The court heard how Timmins had been operating the shredder when it stopped "abruptly" and lifted Mr Willis on a digger to see what the problem was. Prosecutor Christine Agnew KC said that the machine was shown by CCTV evidence to still be operational at the time of the incident and should have been switched off.

Timmins was seen looking around the yard and into the machine's hopper on CCTV after Mr Willis disappeared inside the machine. He called Mr Willis' phone before running around the yard and looking out the yard gates, before returning to the digger and resuming the operation of the shredder.

The following day Timmins and other employees removed 80 tonnes of recycled waste at the disposal site which according to Ms Agnew "must" have contained the remains of Mr Willis.

West Midlands Police Detective Inspector Jim Colclough, who led the investigation, said: "We found major, systemic failings across TWS which meant workers were put at risk.
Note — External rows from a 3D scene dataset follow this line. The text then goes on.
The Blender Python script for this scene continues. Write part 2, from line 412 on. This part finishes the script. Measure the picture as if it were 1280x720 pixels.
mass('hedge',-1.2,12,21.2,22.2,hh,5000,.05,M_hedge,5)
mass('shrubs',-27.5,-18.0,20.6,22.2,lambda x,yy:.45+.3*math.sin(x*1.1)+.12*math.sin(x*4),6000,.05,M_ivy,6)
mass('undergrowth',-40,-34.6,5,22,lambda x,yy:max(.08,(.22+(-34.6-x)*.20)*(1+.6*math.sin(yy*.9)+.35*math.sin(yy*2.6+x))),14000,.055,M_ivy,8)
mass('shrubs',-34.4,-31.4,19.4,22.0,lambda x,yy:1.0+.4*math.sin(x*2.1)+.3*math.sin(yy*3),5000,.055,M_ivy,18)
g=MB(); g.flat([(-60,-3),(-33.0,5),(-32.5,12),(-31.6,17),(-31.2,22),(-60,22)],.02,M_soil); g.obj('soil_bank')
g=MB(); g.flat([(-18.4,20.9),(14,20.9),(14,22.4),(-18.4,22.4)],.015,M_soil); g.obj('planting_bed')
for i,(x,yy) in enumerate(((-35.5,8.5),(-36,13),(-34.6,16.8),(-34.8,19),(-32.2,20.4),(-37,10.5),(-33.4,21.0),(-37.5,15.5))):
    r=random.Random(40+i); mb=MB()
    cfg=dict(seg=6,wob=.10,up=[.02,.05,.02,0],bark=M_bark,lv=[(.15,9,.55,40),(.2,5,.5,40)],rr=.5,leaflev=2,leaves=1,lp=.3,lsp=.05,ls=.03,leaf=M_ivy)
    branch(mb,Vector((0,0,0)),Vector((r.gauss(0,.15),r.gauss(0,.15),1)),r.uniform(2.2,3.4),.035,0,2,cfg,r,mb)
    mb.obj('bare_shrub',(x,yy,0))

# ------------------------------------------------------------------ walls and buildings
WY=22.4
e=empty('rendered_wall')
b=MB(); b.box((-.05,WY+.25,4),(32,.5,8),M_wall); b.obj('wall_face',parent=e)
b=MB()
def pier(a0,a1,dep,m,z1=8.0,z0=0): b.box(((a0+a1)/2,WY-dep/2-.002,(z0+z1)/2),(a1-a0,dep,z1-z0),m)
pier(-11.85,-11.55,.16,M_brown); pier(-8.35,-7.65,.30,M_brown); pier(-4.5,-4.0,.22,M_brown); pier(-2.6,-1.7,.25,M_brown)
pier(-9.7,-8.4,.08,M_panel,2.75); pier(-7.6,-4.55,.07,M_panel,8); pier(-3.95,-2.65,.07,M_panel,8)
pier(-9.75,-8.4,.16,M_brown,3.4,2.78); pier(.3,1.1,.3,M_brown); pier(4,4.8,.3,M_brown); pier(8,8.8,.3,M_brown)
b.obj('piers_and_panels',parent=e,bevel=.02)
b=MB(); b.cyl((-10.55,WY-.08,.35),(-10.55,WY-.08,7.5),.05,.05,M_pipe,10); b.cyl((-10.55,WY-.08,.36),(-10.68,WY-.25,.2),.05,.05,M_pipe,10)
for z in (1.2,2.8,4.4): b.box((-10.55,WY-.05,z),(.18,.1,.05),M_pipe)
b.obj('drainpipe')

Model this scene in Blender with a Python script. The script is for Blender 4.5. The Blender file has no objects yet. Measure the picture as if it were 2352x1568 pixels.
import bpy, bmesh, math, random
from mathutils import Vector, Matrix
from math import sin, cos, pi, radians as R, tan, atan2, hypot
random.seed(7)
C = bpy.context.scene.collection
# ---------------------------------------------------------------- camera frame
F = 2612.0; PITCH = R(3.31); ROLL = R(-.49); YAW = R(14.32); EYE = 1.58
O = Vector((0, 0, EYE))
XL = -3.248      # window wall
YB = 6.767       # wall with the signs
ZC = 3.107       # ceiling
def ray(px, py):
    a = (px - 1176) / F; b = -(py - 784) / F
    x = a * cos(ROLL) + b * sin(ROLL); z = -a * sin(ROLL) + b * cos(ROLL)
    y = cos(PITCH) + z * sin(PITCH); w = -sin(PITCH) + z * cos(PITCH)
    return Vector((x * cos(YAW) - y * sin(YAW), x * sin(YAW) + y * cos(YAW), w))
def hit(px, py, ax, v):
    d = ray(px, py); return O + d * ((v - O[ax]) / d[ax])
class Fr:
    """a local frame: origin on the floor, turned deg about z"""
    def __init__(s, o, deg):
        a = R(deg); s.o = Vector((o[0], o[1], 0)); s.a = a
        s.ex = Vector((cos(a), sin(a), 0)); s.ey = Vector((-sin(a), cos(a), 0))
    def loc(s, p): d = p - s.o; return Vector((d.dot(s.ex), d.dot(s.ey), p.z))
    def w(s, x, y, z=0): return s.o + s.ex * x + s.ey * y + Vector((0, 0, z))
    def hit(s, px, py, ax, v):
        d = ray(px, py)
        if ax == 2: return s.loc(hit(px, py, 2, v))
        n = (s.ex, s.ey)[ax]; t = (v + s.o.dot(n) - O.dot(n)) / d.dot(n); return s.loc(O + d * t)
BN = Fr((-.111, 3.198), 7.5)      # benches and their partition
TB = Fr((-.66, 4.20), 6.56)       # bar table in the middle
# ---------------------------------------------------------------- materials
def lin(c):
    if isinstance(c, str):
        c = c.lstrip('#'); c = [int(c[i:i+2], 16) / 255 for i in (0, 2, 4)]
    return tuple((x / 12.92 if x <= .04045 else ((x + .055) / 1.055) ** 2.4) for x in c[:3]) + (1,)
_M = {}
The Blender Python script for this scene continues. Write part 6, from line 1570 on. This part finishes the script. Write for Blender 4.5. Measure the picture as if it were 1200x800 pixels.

Risk assessments were not done, and safe methods of working were simply not put in place.

"Timmins' failure to lock off the shredder, and his decision to put Mr Willis in a position of danger, directly caused this tragedy. We spent many weeks searching the site at Cannock, but only found part of a tabard which may have belonged to David.

"The fact that we could not recover David has added to the anguish caused to his family, and denied them the chance to say goodbye to him with dignity."